[Instruction]
Could the lines from the start of the data through the line with "R=math.radians" be set down exactly, with no pictures among them?

--- begin Data ---

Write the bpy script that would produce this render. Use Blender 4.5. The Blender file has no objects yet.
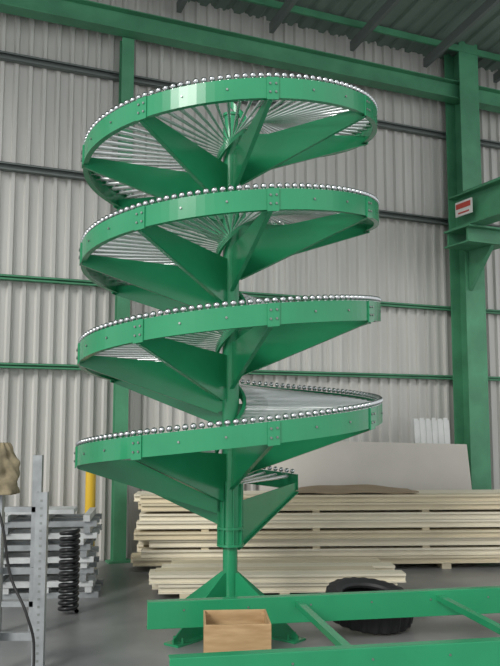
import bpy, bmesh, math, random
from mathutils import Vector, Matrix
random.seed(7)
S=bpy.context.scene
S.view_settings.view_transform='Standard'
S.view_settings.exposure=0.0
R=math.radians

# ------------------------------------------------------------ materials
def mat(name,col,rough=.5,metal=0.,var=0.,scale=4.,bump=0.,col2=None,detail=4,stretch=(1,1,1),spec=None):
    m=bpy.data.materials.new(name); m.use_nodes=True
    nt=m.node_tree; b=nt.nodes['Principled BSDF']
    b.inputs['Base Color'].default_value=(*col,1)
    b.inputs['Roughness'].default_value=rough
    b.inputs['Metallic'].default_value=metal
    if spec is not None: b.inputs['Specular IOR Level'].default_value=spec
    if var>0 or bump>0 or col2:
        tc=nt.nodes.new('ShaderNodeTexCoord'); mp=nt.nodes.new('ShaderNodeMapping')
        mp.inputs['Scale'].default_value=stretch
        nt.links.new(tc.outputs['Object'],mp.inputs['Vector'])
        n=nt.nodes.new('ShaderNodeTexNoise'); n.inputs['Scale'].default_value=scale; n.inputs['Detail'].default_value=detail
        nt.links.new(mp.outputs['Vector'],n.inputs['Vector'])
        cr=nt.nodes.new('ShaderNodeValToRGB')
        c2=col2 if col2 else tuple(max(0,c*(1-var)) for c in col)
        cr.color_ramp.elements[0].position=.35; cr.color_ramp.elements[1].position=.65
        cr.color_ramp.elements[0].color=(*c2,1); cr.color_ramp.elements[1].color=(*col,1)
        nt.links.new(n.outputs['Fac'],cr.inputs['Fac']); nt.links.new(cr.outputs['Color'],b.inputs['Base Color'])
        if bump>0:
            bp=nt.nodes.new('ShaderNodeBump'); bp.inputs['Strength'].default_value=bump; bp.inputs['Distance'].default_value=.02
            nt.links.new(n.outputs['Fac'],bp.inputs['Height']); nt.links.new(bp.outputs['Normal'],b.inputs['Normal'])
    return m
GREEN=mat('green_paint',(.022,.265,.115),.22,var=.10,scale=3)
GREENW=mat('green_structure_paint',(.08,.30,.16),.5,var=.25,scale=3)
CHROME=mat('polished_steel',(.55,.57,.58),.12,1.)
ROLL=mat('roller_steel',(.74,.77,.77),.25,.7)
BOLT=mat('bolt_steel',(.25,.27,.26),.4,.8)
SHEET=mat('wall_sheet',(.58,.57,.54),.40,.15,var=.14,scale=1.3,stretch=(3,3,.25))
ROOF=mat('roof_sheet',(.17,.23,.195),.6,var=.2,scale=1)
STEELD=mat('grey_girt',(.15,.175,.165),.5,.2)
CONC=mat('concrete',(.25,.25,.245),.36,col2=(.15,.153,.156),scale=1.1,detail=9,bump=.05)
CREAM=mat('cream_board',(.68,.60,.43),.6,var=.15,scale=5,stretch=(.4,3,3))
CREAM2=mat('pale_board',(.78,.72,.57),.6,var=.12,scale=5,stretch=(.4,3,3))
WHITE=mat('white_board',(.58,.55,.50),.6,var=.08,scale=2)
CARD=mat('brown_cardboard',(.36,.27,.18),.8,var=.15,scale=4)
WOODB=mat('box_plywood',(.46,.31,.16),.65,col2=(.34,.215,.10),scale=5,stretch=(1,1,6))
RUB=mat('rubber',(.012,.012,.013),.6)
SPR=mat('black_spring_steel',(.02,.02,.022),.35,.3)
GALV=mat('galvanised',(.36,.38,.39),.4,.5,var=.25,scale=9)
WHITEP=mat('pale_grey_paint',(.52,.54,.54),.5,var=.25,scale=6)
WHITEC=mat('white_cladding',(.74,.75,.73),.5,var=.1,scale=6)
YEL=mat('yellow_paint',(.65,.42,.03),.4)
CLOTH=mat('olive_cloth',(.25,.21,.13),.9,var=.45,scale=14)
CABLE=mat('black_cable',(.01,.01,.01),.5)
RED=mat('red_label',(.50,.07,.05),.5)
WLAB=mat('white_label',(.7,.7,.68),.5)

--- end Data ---

[Answer below]
Write the bpy script that would produce this render. Use Blender 4.5. The Blender file has no objects yet.
import bpy, bmesh, math, random
from mathutils import Vector, Matrix
random.seed(7)
S=bpy.context.scene
S.view_settings.view_transform='Standard'
S.view_settings.exposure=0.0
R=math.radians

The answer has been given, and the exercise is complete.